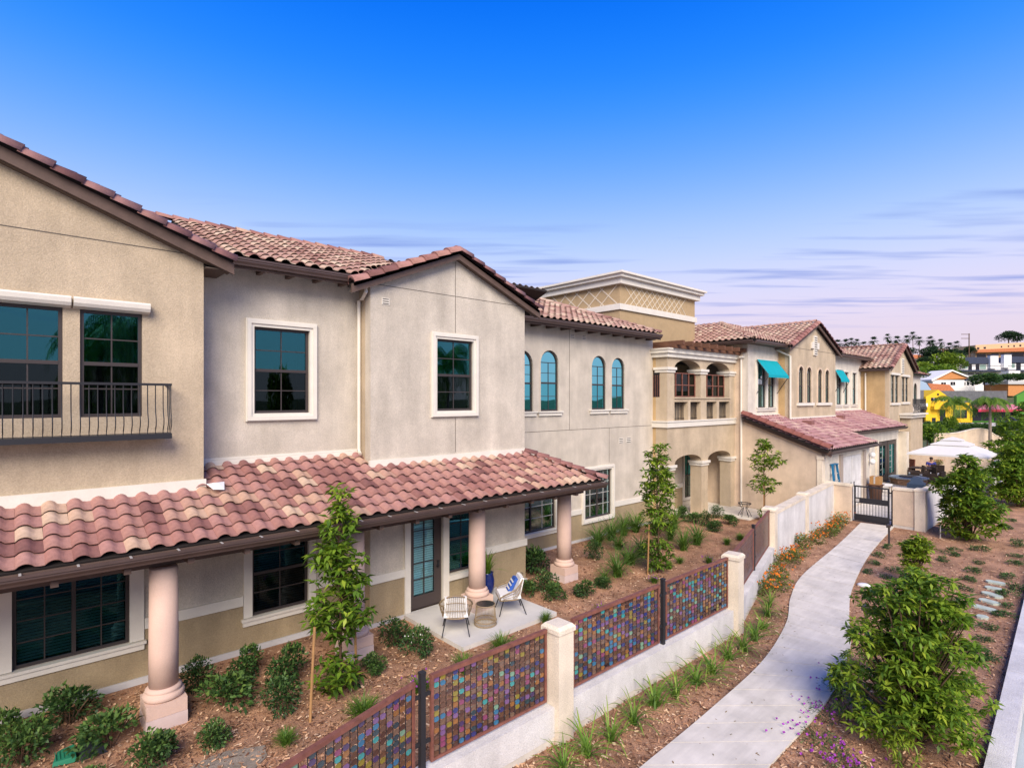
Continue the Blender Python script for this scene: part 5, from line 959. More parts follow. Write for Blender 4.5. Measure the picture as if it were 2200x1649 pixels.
x, y = gp(1856, 1258); tag(MB().lathe(x, y, [(.001, 0), (.16, 0), (.17, .03), (.12, .06), (.001, .07)], 14).build('valve_cover', WHITE, smooth=True, loc=(x, y, 0)), 'small pale round valve cover in mulch right of the path', 'valve cover')
x, y = gp(2020, 1156); tag(MB().tube([(x, y, -.05), (x+.05, y, .55)], .018, 6).build('marker_stake', MUNT, loc=(x, y, 0)), 'thin pale marker stake left of the broad evergreen shrub', 'stake')
x, y = gp(1600, 1108, .05); t = thing('plant_stand', 'black wrought iron plant stand with curved legs on the entry paving', 'plant stand', (x, y, .052)); MB().tube([(x+.26*math.cos(k*.2618), y+.26*math.sin(k*.2618), .62) for k in range(25)], .02, 6).build('ring', IRON, t)
for k in range(6): a = k*1.047; MB().tube([(x+.25*math.cos(a), y+.25*math.sin(a), .62), (x+.10*math.cos(a), y+.10*math.sin(a), .4), (x+.22*math.cos(a), y+.22*math.sin(a), .2), (x+.28*math.cos(a), y+.28*math.sin(a), .055)], .013, 5).build('leg', IRON, t)

# ------------------------------------------------------------------ courtyard behind the gate
def fw(px, t, z=0.0): u = (px-1100)/FPX; return ((u*SA+CA)*t, (-u*CA+SA)*t, z)
x0, y0 = 27.35, 8.72; LB = mat('blue_ladder', (.01, .13, .28), .5)
t = thing('step_ladder', 'blue fibreglass step ladder leaning by the lean-to wall behind the garden wall', 'ladder', (x0, y0, .03))
for dx_ in (0, .75): MB().bar((x0-.05+dx_*1.12, y0-.1, .03), (x0+dx_*.72, y0+.12, 2.32), .09, .04).build('rail', LB, t)
for k in range(6): z = .3+.32*k; f = z/2.3; MB().box(x0-.03+.03*f, x0+.79-.24*f, y0-.1+.2*f, y0-.02+.2*f, z, z+.03).build('step', MUNT, t)
MB().box(x0-.02, x0+.6, y0+.05, y0+.22, 2.321, 2.36).build('ladder_top', LB, t)
x, y, _ = fw(1881, 28.2); BRN = mat('brown_plastic', (.09, .045, .03), .6)
t = thing('trash_can', 'tall brown trash can behind the gate', 'trash can', (x, y, .03)); MB().lathe(x, y, [(.25, .03), (.31, .88), (.33, .92)], 18).build('can', BRN, t, smooth=True); MB().box(x-.32, x+.32, y-.32, y+.32, .921, .96).build('lid', BRN, t)
CARD = mat('cardboard', (.36, .19, .07), .85, var=.1); o = MB().box(x-.25, x+.22, y-.24, y+.2, .962, 1.36).build('cardboard_box', CARD, loc=(x, y, .962)); tag(o, 'brown cardboard box standing on the brown trash can', 'box'); MB().box(x-.255, x+.225, y-.05, y+.02, 1.0, 1.362).build('tape', MUNT, o)
def slat_chair(loc, lab):
    x, y, z = loc; t = thing('wood_chair', lab, 'chair', loc); 
    for a in (-.22, .22):
        for b in (-.22, .22): MB().box(x+a-.02, x+a+.02, y+b-.02, y+b+.02, .03, .45 if b < 0 else .9).build('leg', WICK, t)
    MB().box(x-.26, x+.26, y-.26, y+.26, .451, .54).build('seat_cushion', WHITE, t); MB().box(x-.2, x+.2, y+.2, y+.24, .6, .9).build('backrest', WICK, t)
slat_chair(fw(1903, 31, .03), 'small wooden chair with white seat right of the trash can')
x, y, _ = fw(1952, 34.3); t = thing('fire_table', 'octagonal stone fire table with dark lid in the courtyard', 'fire table', (x, y, .03))
oc = lambda r: [(x+r*math.cos(.39+k*.785), y+r*math.sin(.39+k*.785)) for k in range(8)]
MB().prism(oc(.95), .03, .40).build('base', mat('tan_brick', (.34, .2, .12), .9, var=.3, vscale=8), t); MB().prism(oc(1.05), .401, .48).build('stone_top', CONC_B, t); MB().prism(oc(.5), .481, .53).build('lid', IRON, t)
x, y, _ = fw(1969, 28.6); t = thing('covered_grill', 'barbecue grill under a dark blue grey cover behind the courtyard wall', 'grill', (x, y, .03)); m = MB()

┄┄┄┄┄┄

Exercise » Return each line from the material above exactly, but not the pictures.

Answer to the problem »
Continue the Blender Python script for this scene: part 5, from line 959. More parts follow. Write for Blender 4.5. Measure the picture as if it were 2200x1649 pixels.
x, y = gp(1856, 1258); tag(MB().lathe(x, y, [(.001, 0), (.16, 0), (.17, .03), (.12, .06), (.001, .07)], 14).build('valve_cover', WHITE, smooth=True, loc=(x, y, 0)), 'small pale round valve cover in mulch right of the path', 'valve cover')
x, y = gp(2020, 1156); tag(MB().tube([(x, y, -.05), (x+.05, y, .55)], .018, 6).build('marker_stake', MUNT, loc=(x, y, 0)), 'thin pale marker stake left of the broad evergreen shrub', 'stake')
x, y = gp(1600, 1108, .05); t = thing('plant_stand', 'black wrought iron plant stand with curved legs on the entry paving', 'plant stand', (x, y, .052)); MB().tube([(x+.26*math.cos(k*.2618), y+.26*math.sin(k*.2618), .62) for k in range(25)], .02, 6).build('ring', IRON, t)
for k in range(6): a = k*1.047; MB().tube([(x+.25*math.cos(a), y+.25*math.sin(a), .62), (x+.10*math.cos(a), y+.10*math.sin(a), .4), (x+.22*math.cos(a), y+.22*math.sin(a), .2), (x+.28*math.cos(a), y+.28*math.sin(a), .055)], .013, 5).build('leg', IRON, t)

# ------------------------------------------------------------------ courtyard behind the gate
def fw(px, t, z=0.0): u = (px-1100)/FPX; return ((u*SA+CA)*t, (-u*CA+SA)*t, z)
x0, y0 = 27.35, 8.72; LB = mat('blue_ladder', (.01, .13, .28), .5)
t = thing('step_ladder', 'blue fibreglass step ladder leaning by the lean-to wall behind the garden wall', 'ladder', (x0, y0, .03))
for dx_ in (0, .75): MB().bar((x0-.05+dx_*1.12, y0-.1, .03), (x0+dx_*.72, y0+.12, 2.32), .09, .04).build('rail', LB, t)
for k in range(6): z = .3+.32*k; f = z/2.3; MB().box(x0-.03+.03*f, x0+.79-.24*f, y0-.1+.2*f, y0-.02+.2*f, z, z+.03).build('step', MUNT, t)
MB().box(x0-.02, x0+.6, y0+.05, y0+.22, 2.321, 2.36).build('ladder_top', LB, t)
x, y, _ = fw(1881, 28.2); BRN = mat('brown_plastic', (.09, .045, .03), .6)
t = thing('trash_can', 'tall brown trash can behind the gate', 'trash can', (x, y, .03)); MB().lathe(x, y, [(.25, .03), (.31, .88), (.33, .92)], 18).build('can', BRN, t, smooth=True); MB().box(x-.32, x+.32, y-.32, y+.32, .921, .96).build('lid', BRN, t)
CARD = mat('cardboard', (.36, .19, .07), .85, var=.1); o = MB().box(x-.25, x+.22, y-.24, y+.2, .962, 1.36).build('cardboard_box', CARD, loc=(x, y, .962)); tag(o, 'brown cardboard box standing on the brown trash can', 'box'); MB().box(x-.255, x+.225, y-.05, y+.02, 1.0, 1.362).build('tape', MUNT, o)
def slat_chair(loc, lab):
    x, y, z = loc; t = thing('wood_chair', lab, 'chair', loc); 
    for a in (-.22, .22):
        for b in (-.22, .22): MB().box(x+a-.02, x+a+.02, y+b-.02, y+b+.02, .03, .45 if b < 0 else .9).build('leg', WICK, t)
    MB().box(x-.26, x+.26, y-.26, y+.26, .451, .54).build('seat_cushion', WHITE, t); MB().box(x-.2, x+.2, y+.2, y+.24, .6, .9).build('backrest', WICK, t)
slat_chair(fw(1903, 31, .03), 'small wooden chair with white seat right of the trash can')
x, y, _ = fw(1952, 34.3); t = thing('fire_table', 'octagonal stone fire table with dark lid in the courtyard', 'fire table', (x, y, .03))
oc = lambda r: [(x+r*math.cos(.39+k*.785), y+r*math.sin(.39+k*.785)) for k in range(8)]
MB().prism(oc(.95), .03, .40).build('base', mat('tan_brick', (.34, .2, .12), .9, var=.3, vscale=8), t); MB().prism(oc(1.05), .401, .48).build('stone_top', CONC_B, t); MB().prism(oc(.5), .481, .53).build('lid', IRON, t)
x, y, _ = fw(1969, 28.6); t = thing('covered_grill', 'barbecue grill under a dark blue grey cover behind the courtyard wall', 'grill', (x, y, .03)); m = MB()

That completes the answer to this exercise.